## The request:
Extract and list every line that contains the word "part".

[Record list start]

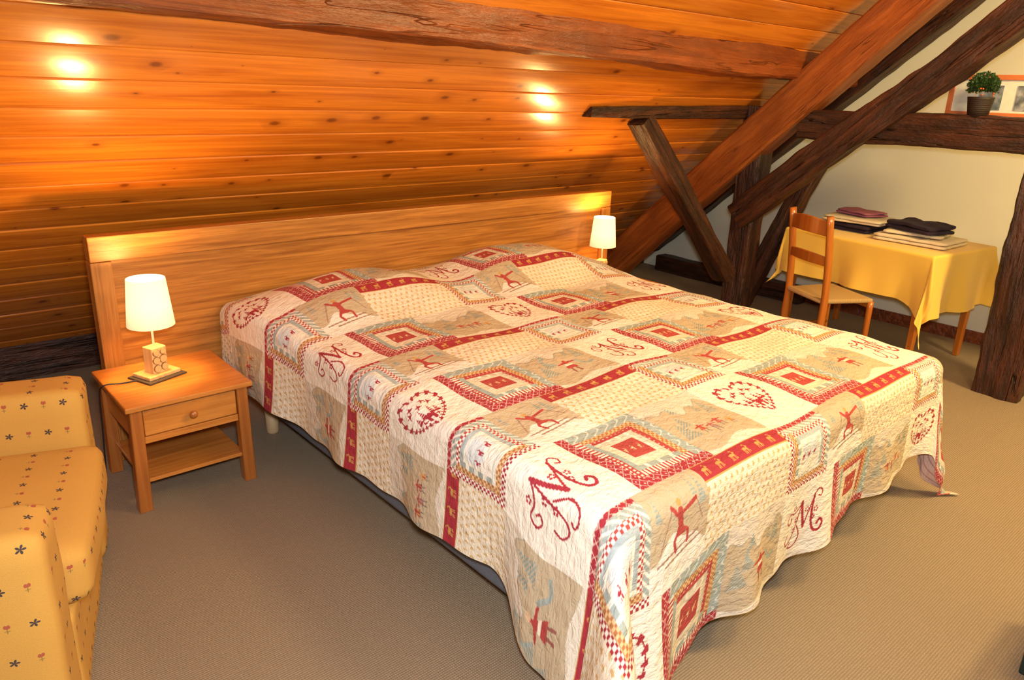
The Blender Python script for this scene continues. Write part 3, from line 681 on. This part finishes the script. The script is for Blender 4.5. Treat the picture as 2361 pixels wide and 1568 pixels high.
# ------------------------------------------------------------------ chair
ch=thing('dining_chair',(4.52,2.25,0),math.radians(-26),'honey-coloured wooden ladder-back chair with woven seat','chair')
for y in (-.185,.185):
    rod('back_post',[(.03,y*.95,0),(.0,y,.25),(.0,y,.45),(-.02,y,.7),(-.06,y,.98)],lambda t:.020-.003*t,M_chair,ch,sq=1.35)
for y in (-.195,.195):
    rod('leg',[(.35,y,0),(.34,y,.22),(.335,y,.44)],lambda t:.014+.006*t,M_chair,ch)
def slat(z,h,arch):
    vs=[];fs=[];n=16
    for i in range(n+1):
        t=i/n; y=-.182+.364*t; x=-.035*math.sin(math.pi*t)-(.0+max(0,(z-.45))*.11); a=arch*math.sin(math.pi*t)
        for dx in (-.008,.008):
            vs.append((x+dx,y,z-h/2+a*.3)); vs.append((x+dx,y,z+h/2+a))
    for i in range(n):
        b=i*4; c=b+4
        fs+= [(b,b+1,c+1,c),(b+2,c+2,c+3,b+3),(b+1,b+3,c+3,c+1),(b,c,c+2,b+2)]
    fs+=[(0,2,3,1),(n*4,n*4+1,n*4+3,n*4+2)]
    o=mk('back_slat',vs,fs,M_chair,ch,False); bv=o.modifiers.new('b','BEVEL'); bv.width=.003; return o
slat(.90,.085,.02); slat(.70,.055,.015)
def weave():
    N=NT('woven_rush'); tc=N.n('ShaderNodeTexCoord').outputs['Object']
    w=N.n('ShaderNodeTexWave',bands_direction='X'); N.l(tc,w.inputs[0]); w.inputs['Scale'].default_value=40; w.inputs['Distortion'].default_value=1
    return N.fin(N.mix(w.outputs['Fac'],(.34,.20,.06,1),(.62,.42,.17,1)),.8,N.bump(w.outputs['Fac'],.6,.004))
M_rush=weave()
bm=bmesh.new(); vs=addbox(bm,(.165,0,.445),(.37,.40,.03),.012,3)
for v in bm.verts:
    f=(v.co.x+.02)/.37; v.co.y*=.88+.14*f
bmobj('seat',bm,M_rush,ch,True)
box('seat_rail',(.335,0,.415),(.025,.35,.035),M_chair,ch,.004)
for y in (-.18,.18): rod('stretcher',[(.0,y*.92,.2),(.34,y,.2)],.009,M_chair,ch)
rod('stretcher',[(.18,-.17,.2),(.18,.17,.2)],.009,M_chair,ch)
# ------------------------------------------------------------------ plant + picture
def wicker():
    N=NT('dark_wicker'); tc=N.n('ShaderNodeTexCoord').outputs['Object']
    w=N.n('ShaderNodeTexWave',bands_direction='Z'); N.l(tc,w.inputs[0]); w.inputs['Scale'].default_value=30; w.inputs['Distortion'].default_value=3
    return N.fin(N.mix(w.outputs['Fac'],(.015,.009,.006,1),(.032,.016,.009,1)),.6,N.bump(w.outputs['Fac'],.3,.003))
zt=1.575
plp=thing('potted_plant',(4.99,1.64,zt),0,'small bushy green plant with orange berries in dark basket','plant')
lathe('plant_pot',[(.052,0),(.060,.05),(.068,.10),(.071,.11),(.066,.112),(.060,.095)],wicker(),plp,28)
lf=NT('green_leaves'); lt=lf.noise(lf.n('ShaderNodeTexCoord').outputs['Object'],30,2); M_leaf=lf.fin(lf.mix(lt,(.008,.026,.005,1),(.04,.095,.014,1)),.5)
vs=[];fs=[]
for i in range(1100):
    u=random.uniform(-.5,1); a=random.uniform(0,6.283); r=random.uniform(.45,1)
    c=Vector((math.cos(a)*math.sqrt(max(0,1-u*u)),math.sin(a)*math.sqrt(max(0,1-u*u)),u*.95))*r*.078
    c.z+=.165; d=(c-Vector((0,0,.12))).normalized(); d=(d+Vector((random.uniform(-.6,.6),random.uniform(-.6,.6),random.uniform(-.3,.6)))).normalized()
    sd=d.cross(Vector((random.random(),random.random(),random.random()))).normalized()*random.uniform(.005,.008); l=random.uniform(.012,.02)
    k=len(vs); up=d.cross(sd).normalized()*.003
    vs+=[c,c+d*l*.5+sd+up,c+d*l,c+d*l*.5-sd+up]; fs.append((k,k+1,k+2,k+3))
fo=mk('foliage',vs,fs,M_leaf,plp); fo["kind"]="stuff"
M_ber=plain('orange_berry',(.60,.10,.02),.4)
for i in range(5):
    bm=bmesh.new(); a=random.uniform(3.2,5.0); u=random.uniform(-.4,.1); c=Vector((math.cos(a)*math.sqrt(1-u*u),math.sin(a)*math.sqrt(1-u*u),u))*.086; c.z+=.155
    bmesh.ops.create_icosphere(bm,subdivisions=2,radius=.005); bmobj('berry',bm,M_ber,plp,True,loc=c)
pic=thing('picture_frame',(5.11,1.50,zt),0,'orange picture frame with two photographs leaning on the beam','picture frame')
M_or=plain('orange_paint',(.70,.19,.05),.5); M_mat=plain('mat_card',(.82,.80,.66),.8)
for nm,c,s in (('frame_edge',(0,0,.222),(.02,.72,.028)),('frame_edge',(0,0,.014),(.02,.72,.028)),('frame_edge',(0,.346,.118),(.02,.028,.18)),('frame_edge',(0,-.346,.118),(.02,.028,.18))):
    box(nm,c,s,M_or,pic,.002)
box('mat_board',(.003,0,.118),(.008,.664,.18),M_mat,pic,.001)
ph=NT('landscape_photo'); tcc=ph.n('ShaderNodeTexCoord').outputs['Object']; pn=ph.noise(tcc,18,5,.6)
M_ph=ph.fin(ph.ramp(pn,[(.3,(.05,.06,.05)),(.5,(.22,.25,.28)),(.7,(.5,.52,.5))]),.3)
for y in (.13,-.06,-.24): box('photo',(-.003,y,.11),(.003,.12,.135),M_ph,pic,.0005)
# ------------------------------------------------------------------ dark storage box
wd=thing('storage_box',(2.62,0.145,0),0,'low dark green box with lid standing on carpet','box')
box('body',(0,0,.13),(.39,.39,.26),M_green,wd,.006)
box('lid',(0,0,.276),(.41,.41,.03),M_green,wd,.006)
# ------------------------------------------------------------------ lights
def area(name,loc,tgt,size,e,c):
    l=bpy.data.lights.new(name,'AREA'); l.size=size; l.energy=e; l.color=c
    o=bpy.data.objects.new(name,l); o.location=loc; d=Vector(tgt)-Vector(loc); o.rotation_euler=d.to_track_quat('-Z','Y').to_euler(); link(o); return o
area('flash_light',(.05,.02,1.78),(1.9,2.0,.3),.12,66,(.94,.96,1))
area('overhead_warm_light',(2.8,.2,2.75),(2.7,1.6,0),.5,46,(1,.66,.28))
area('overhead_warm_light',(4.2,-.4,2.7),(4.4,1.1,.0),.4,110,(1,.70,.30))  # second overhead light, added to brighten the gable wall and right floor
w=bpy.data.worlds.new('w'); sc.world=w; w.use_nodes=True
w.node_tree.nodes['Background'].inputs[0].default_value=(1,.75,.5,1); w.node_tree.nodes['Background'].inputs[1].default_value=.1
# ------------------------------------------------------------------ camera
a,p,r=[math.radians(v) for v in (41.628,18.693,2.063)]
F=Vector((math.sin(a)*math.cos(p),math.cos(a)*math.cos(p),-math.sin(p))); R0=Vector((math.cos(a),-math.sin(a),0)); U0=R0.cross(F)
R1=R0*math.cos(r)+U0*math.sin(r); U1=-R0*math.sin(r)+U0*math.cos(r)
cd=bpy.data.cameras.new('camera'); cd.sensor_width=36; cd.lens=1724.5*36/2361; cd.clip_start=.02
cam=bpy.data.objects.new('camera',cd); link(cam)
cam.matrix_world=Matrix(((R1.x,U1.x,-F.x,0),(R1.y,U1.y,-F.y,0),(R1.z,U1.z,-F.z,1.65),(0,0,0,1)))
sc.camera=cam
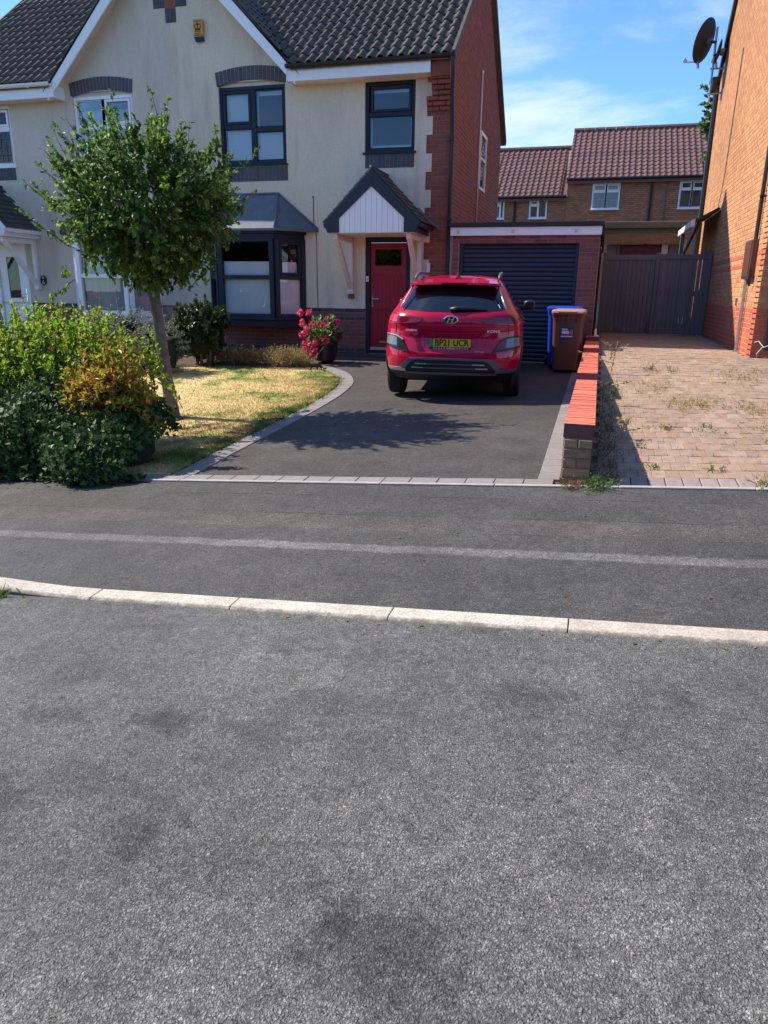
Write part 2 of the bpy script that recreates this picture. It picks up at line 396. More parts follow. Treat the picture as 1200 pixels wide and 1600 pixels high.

[Record list end]

## Result for this exercise:
The Blender Python script for this scene continues. Write part 3, from line 681 on. This part finishes the script. The script is for Blender 4.5. Treat the picture as 2361 pixels wide and 1568 pixels high.
Write part 2 of the bpy script that recreates this picture. It picks up at line 396. More parts follow. Treat the picture as 1200 pixels wide and 1600 pixels high.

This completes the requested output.